Todos los colectivos que integran el sector vitivinícola han saltado como resortes a la propuesta de un borrador de anteproyecto de ley (lo digo así para que sea más palpable el estado de tramitación en el que nos encontramos) en el que el vino saldría bastante perjudicado como consecuencia de equiparársele a las bebidas alcohólicas de alta graduación. Olvidándose de aquellas campañas de autocontrol que lleva a cabo el propio sector del vino (Wine In Moderation), o las de formación e información (“Saber beber, saber vivir”) que, también, desarrolla desde hace unos años. Y menoscabando el papel cultural y social que históricamente ha jugado en nuestra sociedad; despreciando datos estadísticos de consumo que evidencian el escaso papel que juega entre el consumo juvenil.
De todos, es muy posible que sea el propio sector el que más interés ha demostrado por llevar al vino a un terreno de consumo racional ligado a nuestras tradiciones y valores culturales. Y parece mucho más racional que se utilice como un ejemplo, que como producto a perseguir demonizándolo. Y aunque iniciativas se han tomado por parte de las diferentes organizaciones que representan las distintas sensibilidades del sector, mucho me temo que prevalecerán aspectos populistas y de interés político que se lleven por delante al vino. Pero no adelantemos acontecimientos y confiemos en el sentido común de nuestros representantes.
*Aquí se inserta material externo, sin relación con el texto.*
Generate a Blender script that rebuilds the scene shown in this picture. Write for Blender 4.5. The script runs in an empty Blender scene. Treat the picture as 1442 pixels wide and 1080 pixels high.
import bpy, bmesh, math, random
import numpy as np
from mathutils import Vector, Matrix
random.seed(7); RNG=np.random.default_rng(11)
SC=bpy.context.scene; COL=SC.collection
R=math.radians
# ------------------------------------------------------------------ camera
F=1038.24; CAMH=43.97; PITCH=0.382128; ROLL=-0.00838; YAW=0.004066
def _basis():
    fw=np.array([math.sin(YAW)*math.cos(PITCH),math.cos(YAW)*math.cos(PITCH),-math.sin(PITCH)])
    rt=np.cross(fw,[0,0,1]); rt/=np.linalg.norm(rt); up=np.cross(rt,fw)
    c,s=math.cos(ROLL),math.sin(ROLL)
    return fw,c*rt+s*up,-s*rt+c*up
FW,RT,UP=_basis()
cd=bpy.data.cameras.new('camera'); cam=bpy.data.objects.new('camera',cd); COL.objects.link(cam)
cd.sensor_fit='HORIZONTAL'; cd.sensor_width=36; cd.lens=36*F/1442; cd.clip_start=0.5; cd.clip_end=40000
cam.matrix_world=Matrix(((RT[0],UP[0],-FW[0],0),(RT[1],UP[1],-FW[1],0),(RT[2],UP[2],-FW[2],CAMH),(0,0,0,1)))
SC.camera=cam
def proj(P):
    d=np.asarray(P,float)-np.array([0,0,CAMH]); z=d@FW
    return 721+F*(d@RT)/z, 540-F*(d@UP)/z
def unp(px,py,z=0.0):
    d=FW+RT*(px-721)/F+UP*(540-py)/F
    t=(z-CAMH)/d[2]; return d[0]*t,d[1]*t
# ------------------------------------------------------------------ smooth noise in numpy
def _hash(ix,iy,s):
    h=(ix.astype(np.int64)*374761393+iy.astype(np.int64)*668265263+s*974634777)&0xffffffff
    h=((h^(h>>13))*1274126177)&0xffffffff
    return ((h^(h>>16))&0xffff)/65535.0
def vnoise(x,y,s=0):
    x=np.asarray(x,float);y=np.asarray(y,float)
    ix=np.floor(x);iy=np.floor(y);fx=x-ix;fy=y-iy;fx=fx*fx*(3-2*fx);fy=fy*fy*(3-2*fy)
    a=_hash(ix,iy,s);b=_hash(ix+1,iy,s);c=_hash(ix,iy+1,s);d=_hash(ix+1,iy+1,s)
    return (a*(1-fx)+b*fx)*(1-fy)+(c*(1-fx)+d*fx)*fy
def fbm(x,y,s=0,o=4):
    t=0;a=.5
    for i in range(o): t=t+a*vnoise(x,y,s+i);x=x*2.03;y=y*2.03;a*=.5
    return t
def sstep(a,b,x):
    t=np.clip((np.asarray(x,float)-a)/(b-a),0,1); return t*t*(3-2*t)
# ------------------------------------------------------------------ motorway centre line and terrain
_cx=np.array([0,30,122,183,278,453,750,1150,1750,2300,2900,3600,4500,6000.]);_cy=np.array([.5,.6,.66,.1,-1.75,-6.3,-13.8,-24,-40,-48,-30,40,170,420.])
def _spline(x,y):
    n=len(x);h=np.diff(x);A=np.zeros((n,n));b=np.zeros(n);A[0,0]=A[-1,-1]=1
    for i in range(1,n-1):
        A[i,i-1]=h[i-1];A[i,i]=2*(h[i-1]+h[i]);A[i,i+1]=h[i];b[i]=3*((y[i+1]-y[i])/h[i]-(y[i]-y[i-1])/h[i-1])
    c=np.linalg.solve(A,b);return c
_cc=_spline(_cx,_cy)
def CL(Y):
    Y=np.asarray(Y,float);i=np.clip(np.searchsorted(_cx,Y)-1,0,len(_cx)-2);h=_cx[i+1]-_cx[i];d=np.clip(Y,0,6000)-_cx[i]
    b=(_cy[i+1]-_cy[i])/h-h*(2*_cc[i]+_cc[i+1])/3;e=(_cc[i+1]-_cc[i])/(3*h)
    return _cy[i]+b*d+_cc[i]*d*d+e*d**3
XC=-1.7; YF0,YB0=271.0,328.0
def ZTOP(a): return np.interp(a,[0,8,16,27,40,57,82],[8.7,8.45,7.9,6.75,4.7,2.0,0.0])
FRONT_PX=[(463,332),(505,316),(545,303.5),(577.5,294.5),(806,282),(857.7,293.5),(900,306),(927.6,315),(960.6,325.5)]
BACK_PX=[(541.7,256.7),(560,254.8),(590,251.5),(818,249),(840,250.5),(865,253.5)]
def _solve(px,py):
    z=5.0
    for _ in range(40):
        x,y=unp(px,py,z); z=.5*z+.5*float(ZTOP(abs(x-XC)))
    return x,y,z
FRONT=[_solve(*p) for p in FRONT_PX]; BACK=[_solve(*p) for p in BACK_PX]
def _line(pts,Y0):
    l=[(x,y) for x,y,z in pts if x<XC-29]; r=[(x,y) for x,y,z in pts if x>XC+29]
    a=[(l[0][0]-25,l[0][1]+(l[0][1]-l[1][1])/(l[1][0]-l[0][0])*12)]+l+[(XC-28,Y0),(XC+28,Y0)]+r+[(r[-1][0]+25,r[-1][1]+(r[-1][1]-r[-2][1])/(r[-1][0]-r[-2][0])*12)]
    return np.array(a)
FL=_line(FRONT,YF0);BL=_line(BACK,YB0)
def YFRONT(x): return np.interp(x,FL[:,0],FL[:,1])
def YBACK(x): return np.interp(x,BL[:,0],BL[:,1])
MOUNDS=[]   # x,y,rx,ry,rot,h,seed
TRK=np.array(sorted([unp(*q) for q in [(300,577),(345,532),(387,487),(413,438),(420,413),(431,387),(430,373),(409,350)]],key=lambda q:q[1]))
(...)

Personajes a los que, dicho sea de paso, se les llena la boca a la hora de hablar del vino y el papel social, económico, cultural, etnográfico, medioambiental, etc. que juega en nuestro entorno; pero que ante problemas tan importantes de producciones como los que estamos viendo, que se están mostrando muy superiores a lo que somos capaces de vender (y que no parece tenga su origen en unas causas circunstanciales y sí en cuestiones de índole estructural de reconversiones y reestructuraciones de nuestro viñedo); todo lo que saben decir es que muestran su apoyo, pero que debe ser el propio sector el que le ponga solución, que ellos carecen de competencias. Y de responsabilidad (me atrevo a decir yo). Porque, precisamente su falta de iniciativa y ponerse de lado ante los problemas, con políticas erráticas, es lo que nos ha conducido hasta esta situación.
Un buen ejemplo de esta política podría ser lo que está sucediendo con las exportaciones, balón de oxígeno de nuestro sector, salvación de nuestras bodegas y única forma de darle salida a las cosechas; menospreciando el mercado interno, ese de proximidad y cultural.
Los hechos son testaduros y han demostrado que transformar litros por botellas y acusar a quienes venden barato sus producciones es fácil de decir pero muy complicado de hacer; tarea de muchos, muchos años y que requiere de una política común y dirigida. Que desde luego no pasa por incrementar sus impuestos como muy posiblemente acabará sucediendo en Canarias y, confiemos, no acabe produciéndose en todo el territorio con la reforma fiscal que proyecta el Gobierno.
Y mientras estas aspiraciones se hacen realidad, ¿qué? Porque dentro de unas semanas tenemos las uvas entrando en las bodegas de nuevo y no parece que contemos ni con una sola idea brillante que impida que muchos viticultores no tengan a quien venderles las uvas, o que a los precios a los que lo hagan no estén muy por debajo de sus propios costes de producción.